Greystone’s new senior debt opportunity fund has an investment capacity of $2.5 billion while KKR Real Estate’s senior loan originations grow 109%

Matt Salem is co-head of KKR’s Real estate Credit unit

KKR Real Estate’s Senior Loan Originations Grow 109%

NEW YORK CITY–KKR Real Estate Finance Trust’s total originations of senior loans for the last twelve months ended June 19, 2018 reached $2.1 billion, a 109% increase over the same period in 2017, according to the co-CEOs of the unit, Chris Lee and Matt Salem. Year-to-date, KREF has originated eight senior loans totaling $1.1 million, resulting in a $3 billion portfolio.

They revealed these numbers as part of an announcement that the company closed two floating-rate senior loan transactions totaling $378.7 million.

Last month KREF closed a $213.7 million floating-rate senior loan secured by a 474,000 square foot, class-B+ office building in Boston. The loan has a three-year initial term with two one-year extension options, carries a coupon of LIBOR+2.40% and has an appraised LTV of approximately 69%.

This month KREF closed a $165 million floating-rate senior loan secured by 974,000 square foot, class-B+ office buildings in Philadelphia. The loan has a two-year initial term with three one-year extension options, carries a coupon of LIBOR+2.45% and has an LTV of approximately 71%. The weighted average underwritten internal rate of return of these two loans is 10.6%.

Greystone’s New Debt Fund Has $2.5B Capacity

NEW YORK CITY–Greystone has closed its $750 million Greystone Senior Debt Opportunity Fund, which has an 8-year period and invests in debt financing across a range of commercial real estate properties.

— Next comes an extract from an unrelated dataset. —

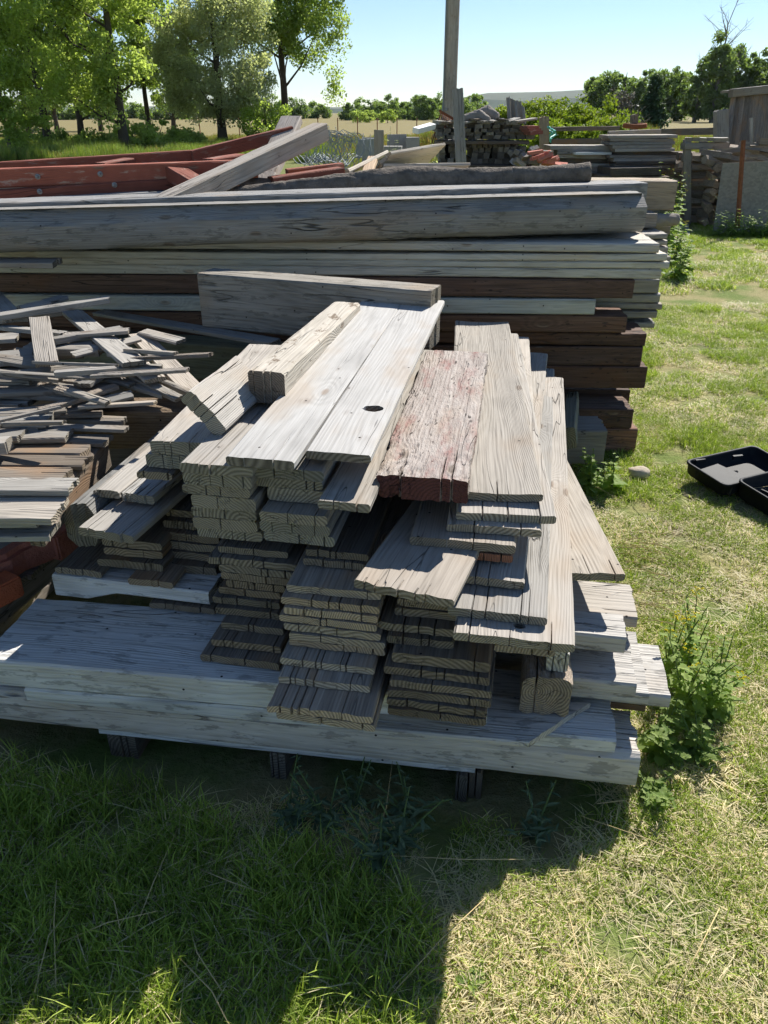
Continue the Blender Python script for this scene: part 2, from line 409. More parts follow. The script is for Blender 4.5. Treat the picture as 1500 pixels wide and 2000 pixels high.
ORD = ['lowest', 'second lowest', 'third lowest', 'fourth lowest', 'fifth lowest', 'sixth lowest', 'seventh lowest', 'eighth lowest', 'ninth lowest', 'tenth lowest', 'eleventh lowest', 'twelfth lowest', 'thirteenth lowest']
NTH = ['first', 'second', 'third', 'fourth', 'fifth', 'sixth', 'seventh', 'eighth', 'ninth', 'tenth', 'eleventh', 'twelfth', 'thirteenth', 'fourteenth', 'fifteenth', 'sixteenth']
# ------------------------------------------------------------------ setting: ground
def ground_material():
    m = bpy.data.materials.new('ground_soil_and_turf'); t = NT(m)
    g = t.n('ShaderNodeNewGeometry'); sp = t.n('ShaderNodeSeparateXYZ'); t.put(sp, 0, g.outputs['Position'])
    p = g.outputs['Position']
    n1 = t.noise(p, 2.2, 4.0, .6); n2 = t.noise(p, 38.0, 4.0, .7); n3 = t.noise(p, .35, 3.0)
    soil = t.mix(n2, (.10, .075, .052), (.22, .17, .115))
    thatch = t.mix(n2, (.17, .16, .06), (.36, .31, .16))
    lawn = t.mix(t.step(n1, .40, .62), thatch, t.mix(n2, (.085, .13, .03), (.18, .22, .06)))
    near = t.mix(t.step(t.noise(p, 1.1, 3.0), .60, .72), lawn, soil)
    mead = t.mix(n3, (.10, .15, .035), (.19, .18, .07))
    fieldc = t.mix(t.noise(t.vm('MULTIPLY', p, (.02, .12, 1)), 1.0, 4.0, .6), (.23, .18, .085), (.19, .175, .075))
    c = t.mix(t.step(sp.outputs[1], 16.0, 26.0), near, mead)
    yb = t.ma('ADD', sp.outputs[1], t.ma('MULTIPLY', t.noise(p, .06, 3.0), 24.0))
    c = t.mix(t.step(yb, 58.0, 74.0), c, fieldc)
    t.out(t.bsdf(c, .95, t.bump(n2, .8, .02), .1)); return m
M['ground'] = ground_material()
def ground_z(x, y):
    if y > 12: return 0.0
    z = .012*mnoise.noise(Vector((x*1.3, y*1.3, 0)))
    fy = y + .14*x                        # worn hollow under the front edge of the pile
    a = max(0.0, min(1.0, (fy - 1.24)/.16)); b = max(0.0, min(1.0, (2.3 - fy)/.3)); c = max(0.0, min(1.0, (x + 1.3)/.3))*max(0.0, min(1.0, (.62 - x)/.2))
    return z - .058*a*b*c
def build_ground():
    xs = sorted(set([round(-4 + i*.08, 3) for i in range(128)] + [-6000, -2500, -900, -300, -100, -40, -15, -8, 8, 12, 20, 45, 100, 300, 900, 2500, 6000]))
    ys = sorted(set([round(-1.2 + i*.08, 3) for i in range(120)] + [-60, -20, -6, 9.5, 11, 14, 20, 30, 45, 70, 120, 250, 500, 1000, 2200, 5000]))
    vv, ff = [], []
    for y in ys:
        for x in xs: vv.append((x, y, ground_z(x, y) if abs(x) < 6 and -1.3 < y < 9 else 0.0))
    nx = len(xs)
    for j in range(len(ys) - 1):
        for i in range(nx - 1):
            a = j*nx + i; ff.append((a, a + 1, a + nx + 1, a + nx))
    o = mesh_obj('ground', vv, ff, M['ground'], smooth=True); tag(o, 'mown lawn and hay field running to the horizon', 'ground', kind='structure')
build_ground()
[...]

With leverage, the fund anticipates an investment capacity of $2.5 billion for loan products such as bridge and mezzanine financing for multifamily, healthcare, and other commercial properties.

“We are seeing incredible demand for flexible financing options for acquisitions of both stabilized and transitional properties, and this increased capacity enables us to help round out the increasingly complex capital stack for property investors,” said Mark R. Jarrell, head of Greystone’s Portfolio Lending group, in a prepared statement.